_DATA_
________

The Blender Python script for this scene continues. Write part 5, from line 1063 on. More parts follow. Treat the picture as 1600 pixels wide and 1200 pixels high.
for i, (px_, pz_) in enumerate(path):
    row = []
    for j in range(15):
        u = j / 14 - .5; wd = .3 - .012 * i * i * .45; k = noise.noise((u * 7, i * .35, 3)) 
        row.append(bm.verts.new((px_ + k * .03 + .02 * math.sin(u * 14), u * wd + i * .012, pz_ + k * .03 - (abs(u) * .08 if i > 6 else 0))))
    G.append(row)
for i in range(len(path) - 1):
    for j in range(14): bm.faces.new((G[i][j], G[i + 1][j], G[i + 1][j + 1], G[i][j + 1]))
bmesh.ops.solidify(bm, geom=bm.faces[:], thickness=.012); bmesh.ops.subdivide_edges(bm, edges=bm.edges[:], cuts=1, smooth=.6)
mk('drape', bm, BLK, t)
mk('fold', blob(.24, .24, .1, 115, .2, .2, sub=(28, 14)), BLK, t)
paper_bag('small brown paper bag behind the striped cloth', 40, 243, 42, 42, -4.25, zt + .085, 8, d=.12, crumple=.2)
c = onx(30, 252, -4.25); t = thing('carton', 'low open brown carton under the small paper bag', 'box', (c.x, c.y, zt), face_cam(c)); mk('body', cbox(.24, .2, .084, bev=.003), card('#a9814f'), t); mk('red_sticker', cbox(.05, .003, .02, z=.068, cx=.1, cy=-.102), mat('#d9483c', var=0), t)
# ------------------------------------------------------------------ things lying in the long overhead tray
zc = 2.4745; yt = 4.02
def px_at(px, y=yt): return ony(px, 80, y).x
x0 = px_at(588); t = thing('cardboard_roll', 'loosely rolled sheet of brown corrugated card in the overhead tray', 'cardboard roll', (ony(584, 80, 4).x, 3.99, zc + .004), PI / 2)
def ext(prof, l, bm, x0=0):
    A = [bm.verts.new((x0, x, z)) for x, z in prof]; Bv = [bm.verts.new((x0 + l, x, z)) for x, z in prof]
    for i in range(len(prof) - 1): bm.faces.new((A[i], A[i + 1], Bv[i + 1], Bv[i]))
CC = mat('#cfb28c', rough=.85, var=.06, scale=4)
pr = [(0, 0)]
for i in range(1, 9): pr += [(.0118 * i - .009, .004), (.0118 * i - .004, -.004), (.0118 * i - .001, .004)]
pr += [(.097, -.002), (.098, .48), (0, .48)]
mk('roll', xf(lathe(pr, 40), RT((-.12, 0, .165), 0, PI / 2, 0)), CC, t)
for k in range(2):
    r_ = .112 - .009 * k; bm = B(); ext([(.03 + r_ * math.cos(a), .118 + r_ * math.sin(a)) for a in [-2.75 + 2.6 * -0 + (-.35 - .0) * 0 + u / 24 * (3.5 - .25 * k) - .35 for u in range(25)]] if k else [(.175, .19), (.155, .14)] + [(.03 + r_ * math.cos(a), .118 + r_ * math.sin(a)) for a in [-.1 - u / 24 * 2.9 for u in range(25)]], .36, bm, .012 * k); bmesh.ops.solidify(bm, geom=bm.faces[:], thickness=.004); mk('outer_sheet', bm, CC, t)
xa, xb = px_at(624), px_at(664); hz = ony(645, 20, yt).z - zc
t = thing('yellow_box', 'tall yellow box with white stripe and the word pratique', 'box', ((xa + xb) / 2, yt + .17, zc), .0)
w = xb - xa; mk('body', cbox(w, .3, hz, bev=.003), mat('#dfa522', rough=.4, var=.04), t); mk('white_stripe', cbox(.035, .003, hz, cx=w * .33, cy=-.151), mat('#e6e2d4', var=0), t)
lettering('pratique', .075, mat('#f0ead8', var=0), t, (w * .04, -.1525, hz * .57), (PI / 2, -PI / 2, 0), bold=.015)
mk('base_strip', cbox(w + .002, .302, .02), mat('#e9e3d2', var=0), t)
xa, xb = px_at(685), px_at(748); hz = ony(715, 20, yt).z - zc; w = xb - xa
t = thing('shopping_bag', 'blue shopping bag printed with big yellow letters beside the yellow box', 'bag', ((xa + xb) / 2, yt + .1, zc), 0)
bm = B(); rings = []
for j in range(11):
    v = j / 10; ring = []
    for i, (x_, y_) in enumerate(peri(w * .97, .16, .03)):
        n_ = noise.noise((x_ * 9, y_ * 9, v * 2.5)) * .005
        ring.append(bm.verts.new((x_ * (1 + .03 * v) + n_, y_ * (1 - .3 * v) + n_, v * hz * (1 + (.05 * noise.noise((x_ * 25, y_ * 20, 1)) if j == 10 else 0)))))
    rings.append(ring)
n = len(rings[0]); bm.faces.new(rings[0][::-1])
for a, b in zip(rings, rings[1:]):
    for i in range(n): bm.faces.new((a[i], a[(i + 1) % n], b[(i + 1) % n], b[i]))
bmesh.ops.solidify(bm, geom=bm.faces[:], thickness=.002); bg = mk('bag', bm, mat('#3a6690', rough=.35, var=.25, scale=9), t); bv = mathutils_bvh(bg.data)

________

_WORK TO COMPLETE_
Return all of the data exactly as it reads.

_FULL RESPONSE_
The Blender Python script for this scene continues. Write part 5, from line 1063 on. More parts follow. Treat the picture as 1600 pixels wide and 1200 pixels high.
for i, (px_, pz_) in enumerate(path):
    row = []
    for j in range(15):
        u = j / 14 - .5; wd = .3 - .012 * i * i * .45; k = noise.noise((u * 7, i * .35, 3)) 
        row.append(bm.verts.new((px_ + k * .03 + .02 * math.sin(u * 14), u * wd + i * .012, pz_ + k * .03 - (abs(u) * .08 if i > 6 else 0))))
    G.append(row)
for i in range(len(path) - 1):
    for j in range(14): bm.faces.new((G[i][j], G[i + 1][j], G[i + 1][j + 1], G[i][j + 1]))
bmesh.ops.solidify(bm, geom=bm.faces[:], thickness=.012); bmesh.ops.subdivide_edges(bm, edges=bm.edges[:], cuts=1, smooth=.6)
mk('drape', bm, BLK, t)
mk('fold', blob(.24, .24, .1, 115, .2, .2, sub=(28, 14)), BLK, t)
paper_bag('small brown paper bag behind the striped cloth', 40, 243, 42, 42, -4.25, zt + .085, 8, d=.12, crumple=.2)
c = onx(30, 252, -4.25); t = thing('carton', 'low open brown carton under the small paper bag', 'box', (c.x, c.y, zt), face_cam(c)); mk('body', cbox(.24, .2, .084, bev=.003), card('#a9814f'), t); mk('red_sticker', cbox(.05, .003, .02, z=.068, cx=.1, cy=-.102), mat('#d9483c', var=0), t)
# ------------------------------------------------------------------ things lying in the long overhead tray
zc = 2.4745; yt = 4.02
def px_at(px, y=yt): return ony(px, 80, y).x
x0 = px_at(588); t = thing('cardboard_roll', 'loosely rolled sheet of brown corrugated card in the overhead tray', 'cardboard roll', (ony(584, 80, 4).x, 3.99, zc + .004), PI / 2)
def ext(prof, l, bm, x0=0):
    A = [bm.verts.new((x0, x, z)) for x, z in prof]; Bv = [bm.verts.new((x0 + l, x, z)) for x, z in prof]
    for i in range(len(prof) - 1): bm.faces.new((A[i], A[i + 1], Bv[i + 1], Bv[i]))
CC = mat('#cfb28c', rough=.85, var=.06, scale=4)
pr = [(0, 0)]
for i in range(1, 9): pr += [(.0118 * i - .009, .004), (.0118 * i - .004, -.004), (.0118 * i - .001, .004)]
pr += [(.097, -.002), (.098, .48), (0, .48)]
mk('roll', xf(lathe(pr, 40), RT((-.12, 0, .165), 0, PI / 2, 0)), CC, t)
for k in range(2):
    r_ = .112 - .009 * k; bm = B(); ext([(.03 + r_ * math.cos(a), .118 + r_ * math.sin(a)) for a in [-2.75 + 2.6 * -0 + (-.35 - .0) * 0 + u / 24 * (3.5 - .25 * k) - .35 for u in range(25)]] if k else [(.175, .19), (.155, .14)] + [(.03 + r_ * math.cos(a), .118 + r_ * math.sin(a)) for a in [-.1 - u / 24 * 2.9 for u in range(25)]], .36, bm, .012 * k); bmesh.ops.solidify(bm, geom=bm.faces[:], thickness=.004); mk('outer_sheet', bm, CC, t)
xa, xb = px_at(624), px_at(664); hz = ony(645, 20, yt).z - zc
t = thing('yellow_box', 'tall yellow box with white stripe and the word pratique', 'box', ((xa + xb) / 2, yt + .17, zc), .0)
w = xb - xa; mk('body', cbox(w, .3, hz, bev=.003), mat('#dfa522', rough=.4, var=.04), t); mk('white_stripe', cbox(.035, .003, hz, cx=w * .33, cy=-.151), mat('#e6e2d4', var=0), t)
lettering('pratique', .075, mat('#f0ead8', var=0), t, (w * .04, -.1525, hz * .57), (PI / 2, -PI / 2, 0), bold=.015)
mk('base_strip', cbox(w + .002, .302, .02), mat('#e9e3d2', var=0), t)
xa, xb = px_at(685), px_at(748); hz = ony(715, 20, yt).z - zc; w = xb - xa
t = thing('shopping_bag', 'blue shopping bag printed with big yellow letters beside the yellow box', 'bag', ((xa + xb) / 2, yt + .1, zc), 0)
bm = B(); rings = []
for j in range(11):
    v = j / 10; ring = []
    for i, (x_, y_) in enumerate(peri(w * .97, .16, .03)):
        n_ = noise.noise((x_ * 9, y_ * 9, v * 2.5)) * .005
        ring.append(bm.verts.new((x_ * (1 + .03 * v) + n_, y_ * (1 - .3 * v) + n_, v * hz * (1 + (.05 * noise.noise((x_ * 25, y_ * 20, 1)) if j == 10 else 0)))))
    rings.append(ring)
n = len(rings[0]); bm.faces.new(rings[0][::-1])
for a, b in zip(rings, rings[1:]):
    for i in range(n): bm.faces.new((a[i], a[(i + 1) % n], b[(i + 1) % n], b[i]))
bmesh.ops.solidify(bm, geom=bm.faces[:], thickness=.002); bg = mk('bag', bm, mat('#3a6690', rough=.35, var=.25, scale=9), t); bv = mathutils_bvh(bg.data)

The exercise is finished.